Every time I saw tuition go up when I was in school it followed cuts in public education funding. Out here in California, the tuition at UC and CSU has gone up quickly because the state is trying to get its own budget under control after running deep into the red while that stupid actor was elected and re-elected by people who thought a tough talking actor with no experience at all in any government office should reside in Sacramento for 8 years.
That's a sign of government subsidy withdrawal. It sucks going through it, but that doesn't mean is shouldn't happen. To do nothing now will only make it hurt even more later.
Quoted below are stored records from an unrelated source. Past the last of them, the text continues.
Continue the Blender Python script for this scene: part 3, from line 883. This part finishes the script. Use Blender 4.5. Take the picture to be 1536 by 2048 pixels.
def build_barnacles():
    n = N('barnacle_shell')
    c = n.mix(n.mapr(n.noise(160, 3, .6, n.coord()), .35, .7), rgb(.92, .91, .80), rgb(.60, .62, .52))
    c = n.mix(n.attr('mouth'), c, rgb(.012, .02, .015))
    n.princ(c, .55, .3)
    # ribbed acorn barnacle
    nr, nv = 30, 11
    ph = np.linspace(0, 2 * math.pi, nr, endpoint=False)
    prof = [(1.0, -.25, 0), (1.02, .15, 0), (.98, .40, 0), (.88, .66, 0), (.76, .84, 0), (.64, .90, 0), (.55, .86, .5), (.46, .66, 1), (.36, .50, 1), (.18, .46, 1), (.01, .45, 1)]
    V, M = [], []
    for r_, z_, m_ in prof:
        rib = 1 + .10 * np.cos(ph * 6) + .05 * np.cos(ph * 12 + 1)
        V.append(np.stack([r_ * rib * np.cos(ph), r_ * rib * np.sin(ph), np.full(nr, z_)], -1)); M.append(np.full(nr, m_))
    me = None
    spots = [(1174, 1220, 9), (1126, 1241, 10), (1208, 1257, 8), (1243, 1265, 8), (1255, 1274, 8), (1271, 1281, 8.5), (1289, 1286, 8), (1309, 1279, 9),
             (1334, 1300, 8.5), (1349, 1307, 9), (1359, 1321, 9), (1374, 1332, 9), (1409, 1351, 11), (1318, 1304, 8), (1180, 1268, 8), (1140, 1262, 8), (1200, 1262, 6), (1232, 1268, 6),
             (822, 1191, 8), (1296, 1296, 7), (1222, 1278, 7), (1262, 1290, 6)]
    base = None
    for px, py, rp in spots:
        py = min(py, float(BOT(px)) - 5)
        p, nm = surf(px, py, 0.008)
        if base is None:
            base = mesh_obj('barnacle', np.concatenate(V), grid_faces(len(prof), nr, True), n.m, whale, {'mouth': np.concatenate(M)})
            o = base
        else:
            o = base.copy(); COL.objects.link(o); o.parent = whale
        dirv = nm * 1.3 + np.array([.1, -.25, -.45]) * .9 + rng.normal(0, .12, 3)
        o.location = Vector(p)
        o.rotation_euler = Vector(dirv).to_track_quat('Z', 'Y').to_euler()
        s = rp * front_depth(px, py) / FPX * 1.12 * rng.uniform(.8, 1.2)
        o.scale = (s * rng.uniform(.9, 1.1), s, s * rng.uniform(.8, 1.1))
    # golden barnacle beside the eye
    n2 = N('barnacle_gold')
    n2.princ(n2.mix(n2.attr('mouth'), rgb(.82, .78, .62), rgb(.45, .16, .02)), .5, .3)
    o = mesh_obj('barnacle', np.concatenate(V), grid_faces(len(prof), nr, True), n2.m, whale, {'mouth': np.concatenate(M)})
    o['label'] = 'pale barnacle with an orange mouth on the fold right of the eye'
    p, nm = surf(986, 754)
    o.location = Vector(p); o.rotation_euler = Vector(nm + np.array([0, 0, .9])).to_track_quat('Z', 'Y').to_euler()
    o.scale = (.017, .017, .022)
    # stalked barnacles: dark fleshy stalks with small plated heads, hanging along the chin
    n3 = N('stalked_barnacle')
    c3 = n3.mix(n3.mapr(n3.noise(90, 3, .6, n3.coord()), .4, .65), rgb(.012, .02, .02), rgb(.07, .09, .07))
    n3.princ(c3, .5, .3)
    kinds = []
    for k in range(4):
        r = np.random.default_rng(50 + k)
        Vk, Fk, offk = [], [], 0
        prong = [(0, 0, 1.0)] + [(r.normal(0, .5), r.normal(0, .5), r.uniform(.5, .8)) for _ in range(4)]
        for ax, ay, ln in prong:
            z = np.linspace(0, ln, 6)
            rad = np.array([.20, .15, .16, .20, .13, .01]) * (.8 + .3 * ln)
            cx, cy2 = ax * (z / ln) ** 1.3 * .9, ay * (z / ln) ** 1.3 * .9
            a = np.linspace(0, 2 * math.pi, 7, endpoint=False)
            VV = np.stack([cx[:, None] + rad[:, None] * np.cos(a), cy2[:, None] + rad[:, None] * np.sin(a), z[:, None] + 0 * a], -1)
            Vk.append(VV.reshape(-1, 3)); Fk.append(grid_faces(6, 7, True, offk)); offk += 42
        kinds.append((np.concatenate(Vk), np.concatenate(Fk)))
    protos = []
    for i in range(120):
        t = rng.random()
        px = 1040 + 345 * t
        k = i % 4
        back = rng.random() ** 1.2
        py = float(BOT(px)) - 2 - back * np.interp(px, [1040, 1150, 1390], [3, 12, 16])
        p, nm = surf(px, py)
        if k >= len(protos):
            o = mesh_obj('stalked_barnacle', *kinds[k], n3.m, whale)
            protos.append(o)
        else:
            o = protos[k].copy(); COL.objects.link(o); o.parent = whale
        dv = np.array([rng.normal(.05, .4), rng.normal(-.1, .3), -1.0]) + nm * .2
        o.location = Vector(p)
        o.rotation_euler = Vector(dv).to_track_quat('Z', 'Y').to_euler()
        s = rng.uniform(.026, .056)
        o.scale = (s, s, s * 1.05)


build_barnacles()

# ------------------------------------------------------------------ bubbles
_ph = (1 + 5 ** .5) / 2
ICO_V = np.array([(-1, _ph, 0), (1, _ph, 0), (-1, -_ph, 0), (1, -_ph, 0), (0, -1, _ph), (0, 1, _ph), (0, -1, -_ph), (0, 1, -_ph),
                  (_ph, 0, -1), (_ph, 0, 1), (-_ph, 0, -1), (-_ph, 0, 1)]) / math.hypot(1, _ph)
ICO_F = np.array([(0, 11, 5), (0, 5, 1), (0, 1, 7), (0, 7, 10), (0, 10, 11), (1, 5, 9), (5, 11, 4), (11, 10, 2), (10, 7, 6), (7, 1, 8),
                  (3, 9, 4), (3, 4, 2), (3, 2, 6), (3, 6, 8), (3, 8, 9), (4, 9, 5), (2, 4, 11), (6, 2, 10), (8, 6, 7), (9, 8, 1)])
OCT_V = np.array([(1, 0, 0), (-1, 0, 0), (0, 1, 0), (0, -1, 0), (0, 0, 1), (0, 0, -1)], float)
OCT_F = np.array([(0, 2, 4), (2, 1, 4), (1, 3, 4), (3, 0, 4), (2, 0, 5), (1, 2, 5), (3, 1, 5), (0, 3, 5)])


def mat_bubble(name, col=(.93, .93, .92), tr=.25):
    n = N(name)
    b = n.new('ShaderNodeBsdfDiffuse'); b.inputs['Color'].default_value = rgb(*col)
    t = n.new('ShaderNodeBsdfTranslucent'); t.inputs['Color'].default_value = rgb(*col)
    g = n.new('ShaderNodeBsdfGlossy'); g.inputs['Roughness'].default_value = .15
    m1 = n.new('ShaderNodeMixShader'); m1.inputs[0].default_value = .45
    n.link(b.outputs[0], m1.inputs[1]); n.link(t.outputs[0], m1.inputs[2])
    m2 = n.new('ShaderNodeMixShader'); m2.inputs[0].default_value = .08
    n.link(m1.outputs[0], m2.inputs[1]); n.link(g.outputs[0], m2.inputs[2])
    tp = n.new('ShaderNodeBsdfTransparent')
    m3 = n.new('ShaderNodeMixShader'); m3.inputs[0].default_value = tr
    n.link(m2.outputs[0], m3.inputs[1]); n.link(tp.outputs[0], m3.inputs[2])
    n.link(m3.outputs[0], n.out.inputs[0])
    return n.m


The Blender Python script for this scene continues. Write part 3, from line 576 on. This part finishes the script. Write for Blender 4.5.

In debates about Christianity, there are two groups: those looking for answers, and those looking to just ask questions.
2005 is quite out of date now, so I would take those numbers with some caution. The 2010/2011 numbers are a bit different.
Since you either didn't read or misparsed the rest of my post, let me quote myself:
There are a LOT of families that can afford that without dipping into savings and without blinking an eye. The last figures I saw are that around 20% of all American families make 100k or more a year. The most expensive colleges are still really expensive, but there is a HUGE diversity of colleges in the US from junior colleges and community colleges, to small liberals arts, to big state publics, to privates research institutions, etc.
To summarize:
1) There are a lot of families that can pay out 60k a year without blinking. This is true, and the number is certainly in the millions.
2) Over 20% of Americans make more than 100k a year. As far as I can tell from the 2010/11 data, this looks true to me.
3) You'll note I never said that a family making 100k a year could easily pay 60k a year (those are two discrete statements). Most families making 100k+ can easily afford some level of college.
Though I would add, as a minor nit, that in many, many parts of the country, $2000 take home cash a month is enough to live on and be comfortable.
To some degree, the horrifying student loan figures that are frequently bandied about are like the "average credit card balance" figures. After all, 1/3 of all students who go to college end with no debt at all! Only 10% end with 40k of debt, and fewer than 1% of all students end with 100k of debt. Source.
I'm not going to argue that college isn't expensive nor that 100k debt isn't absolutely crushing. I will argue, however, about the causes and reasons, and to a lesser degree the magnitude. To repeat:
Given the tremendous wealth in the US and the availability of cheap, easy to get government money, why NOT raise tuition? With very few exceptions (see Antioch), colleges and universities hardly ever go out of business or have trouble filling seats.
We should start teaching at least the basic fundamentals of algebra by first or second grade. Those of us who grew up learning programming at a young age know that this is doable.
Your sentiment is in the right place, but your suggestion is really bad. There is a lot of evidence suggestion that math isn't really great for younger kids. The ability of a first grader to work with abstract concepts limits their capacity to really comprehend what is going on. I have read articles by educators that suggest that math be pushed back several years until about 3rd grade. If you hit a young kid with a lot of boring abstract problems they will become bored and frustrated very quickly, and young kids don't have a long attention span.
Ultimately, the best systems would be one where kids proceed at their own pace.
HA! I just wasted some of your bandwidth with a frivolous sig!